Best Man
Friend of the Groom. He threw a Wii remote at Brock's head in fifth grade. They've been best friends ever since.
Maid of Honor
Friend of the Bride. Win her over by making fun of Kara with her.
Groomsman
Brother of the Groom. If missing, please check under the bar before notifying authorities.
Bridesmaid
Sister of the Bride. The sister of the bride with two first names. (Sorry Meg I had too)
Groomsman
Brother of the Groom. (Feel free to throw him in the lake. Only kidding) (Kind of.)
Bridesmaid
Sister of the Bride. The only nice one in the wedding party.
Groomsman
Brother of the Groom. You just might mistake him for Garth Brooks. But for the love of God, please do not ask him to sing.
Bridesmaid
Friend of the Bride/Groom's cousin. She's not mean. That's just her resting face.
Groomsman
Friend of the Bride and Groom. If seen without a beer in hand, please help him out.
Bridesmaid
Friend of the Bride. Please do not bring your dog around her. We will never see her or the dog again.
Groomsman
Friend of the Groom. The guy with the Minnesota accent. (He is also probably wearing a flannel under his suit.)
Bridesmaid
Cousin of the Bride. Bring your best jokes.
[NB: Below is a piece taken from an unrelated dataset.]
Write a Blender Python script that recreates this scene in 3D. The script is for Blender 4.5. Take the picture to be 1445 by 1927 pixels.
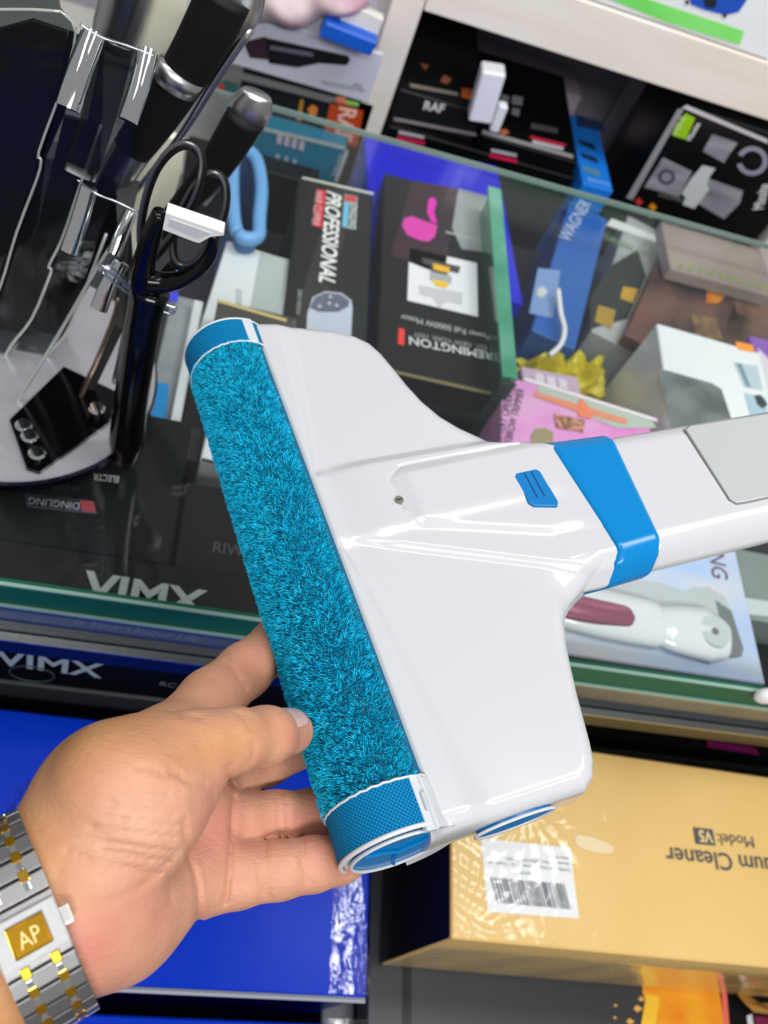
import bpy, bmesh, math, random
import numpy as np
from mathutils import Vector, Matrix
for o in list(bpy.data.objects): bpy.data.objects.remove(o, do_unlink=True)
SC = bpy.context.scene
COL = SC.collection
random.seed(7); rng = np.random.default_rng(7)

# ------------------------------------------------------------------ camera
RW = np.array([[0.95629292, -0.16882397, -0.23875157],
               [0.0136628, 0.84140059, -0.54023919],
               [0.29209104, 0.5133649, 0.80693203]])
CAM = np.array([0.0, 0.0, 1.5]); FPX = 1692.1
cd = bpy.data.cameras.new('camera'); cam = bpy.data.objects.new('camera', cd); COL.objects.link(cam)
cam.matrix_world = Matrix.Translation(Vector(CAM)) @ Matrix(RW.tolist()).to_4x4()
cd.sensor_fit = 'VERTICAL'; cd.sensor_height = 36.0; cd.lens = FPX / 1927 * 36
cd.clip_start = 0.02; cd.clip_end = 30
cd.dof.use_dof = True; cd.dof.focus_distance = 0.37; cd.dof.aperture_fstop = 12.0
SC.camera = cam
# ------------------------------------------------------------------ light
w = bpy.data.worlds.new('world'); SC.world = w; w.use_nodes = True
bg = w.node_tree.nodes['Background']; bg.inputs[0].default_value = (0.89, 0.89, 0.90, 1); bg.inputs[1].default_value = 0.34
def area(name, loc, sx, sy, e, col=(0.985, 0.985, 1.0), target=(0.2, 0.5, 0.9)):
    l = bpy.data.lights.new(name, 'AREA'); l.shape = 'RECTANGLE'; l.size = sx; l.size_y = sy; l.energy = e; l.color = col
    o = bpy.data.objects.new(name, l); COL.objects.link(o); o.location = loc
    o.rotation_euler = (Vector(target) - Vector(loc)).to_track_quat('-Z', 'Y').to_euler(); return o
area('ceiling_or_fill_light', (-0.6, 0.1, 2.9), 1.2, 0.3, 6)
area('ceiling_or_fill_light', (0.9, 0.3, 2.9), 1.2, 0.3, 6)
area('ceiling_or_fill_light', (0.3, -1.3, 2.6), 1.5, 0.4, 32, target=(0.35, 1.0, 0.9))  # fill: placed and aimed at the shelf to brighten its upright faces
area('ceiling_or_fill_light', (0.45, 0.45, 2.5), 1.2, 0.3, 13, target=(0.45, 1.1, 0.8))  # extra fill added close to the shelf to lift its front boards
vs = SC.view_settings; vs.view_transform = 'Standard'; vs.look = 'None'; vs.gamma = 1.0; vs.exposure = 0.0
vs.use_curve_mapping = False

# ------------------------------------------------------------------ unprojection
def ray(p):
    return RW @ np.array([(p[0] - 722.5) / FPX, -(p[1] - 963.5) / FPX, -1.0])
def att(px, py, t): return CAM + ray((px, py)) * t
def onplane(p, pt, n):
    if len(p) == 3: return np.array(p, float)
    r = ray(p); s = ((np.array(pt) - CAM) @ np.array(n)) / (r @ np.array(n)); return CAM + r * s
def atz(px, py, z): return onplane((px, py), (0, 0, z), (0, 0, 1.))
def aty(px, py, y): return onplane((px, py), (0, y, 0), (0, 1., 0))
def unit(v): v = np.array(v, float); return v / np.linalg.norm(v)

# ------------------------------------------------------------------ materials
def lin(c):
    return tuple(((v / 255) / 12.92 if v / 255 <= 0.04045 else ((v / 255 + 0.055) / 1.055) ** 2.4) for v in c)
MATS = {}
def pbr(name, rgb, rough=0.5, metal=0.0, bump=None, var=None, spec=0.5, coat=0.0, sss=0.0, emit=None):
    if name in MATS: return MATS[name]
    m = bpy.data.materials.new(name); m.use_nodes = True; nt = m.node_tree; b = nt.nodes['Principled BSDF']
    col = lin(rgb) + (1,)
    b.inputs['Base Color'].default_value = col; b.inputs['Roughness'].default_value = rough
    b.inputs['Metallic'].default_value = metal; b.inputs['Specular IOR Level'].default_value = spec
    b.inputs['Coat Weight'].default_value = coat; b.inputs['Coat Roughness'].default_value = 0.05
    if sss: b.inputs['Subsurface Weight'].default_value = sss; b.inputs['Subsurface Scale'].default_value = 0.01
    if emit: b.inputs['Emission Color'].default_value = lin(emit[0]) + (1,); b.inputs['Emission Strength'].default_value = emit[1]
    if var or bump:
        tc = nt.nodes.new('ShaderNodeTexCoord')
    if var:   # (scale, rgb2, amount, (stretch))
        n = nt.nodes.new('ShaderNodeTexNoise'); n.inputs['Scale'].default_value = var[0]; n.inputs['Detail'].default_value = 5
        mp = nt.nodes.new('ShaderNodeMapping'); mp.inputs['Scale'].default_value = var[3] if len(var) > 3 else (1, 1, 1)
        nt.links.new(tc.outputs['Object'], mp.inputs[0]); nt.links.new(mp.outputs[0], n.inputs[0])
        r = nt.nodes.new('ShaderNodeValToRGB'); r.color_ramp.elements[0].position = 0.5 - var[2]; r.color_ramp.elements[1].position = 0.5 + var[2]
        r.color_ramp.elements[0].color = col; r.color_ramp.elements[1].color = lin(var[1]) + (1,)
        nt.links.new(n.outputs[0], r.inputs[0]); nt.links.new(r.outputs[0], b.inputs['Base Color'])
    if bump:  # (scale, strength, distance, stretch)
        n = nt.nodes.new('ShaderNodeTexNoise'); n.inputs['Scale'].default_value = bump[0]; n.inputs['Detail'].default_value = 4
        mp = nt.nodes.new('ShaderNodeMapping'); mp.inputs['Scale'].default_value = bump[3] if len(bump) > 3 else (1, 1, 1)
        nt.links.new(tc.outputs['Object'], mp.inputs[0]); nt.links.new(mp.outputs[0], n.inputs[0])
        bp = nt.nodes.new('ShaderNodeBump'); bp.inputs['Strength'].default_value = bump[1]; bp.inputs['Distance'].default_value = bump[2]
        nt.links.new(n.outputs[0], bp.inputs['Height']); nt.links.new(bp.outputs[0], b.inputs['Normal'])
    MATS[name] = m; return m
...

She won't get them anyway.
Groomsman
Friend of the Groom. The friend of the Bushyager family that showed up uninvited enough times to eventually just be considered one of them.
Bridesmaid
Sister of the Groom/Friend of the Bride She will be the one at the head table with the sippy-cup instead of a wine glass.
Honorable Mention
Friend of the Groom. Stupid army would not let him attend.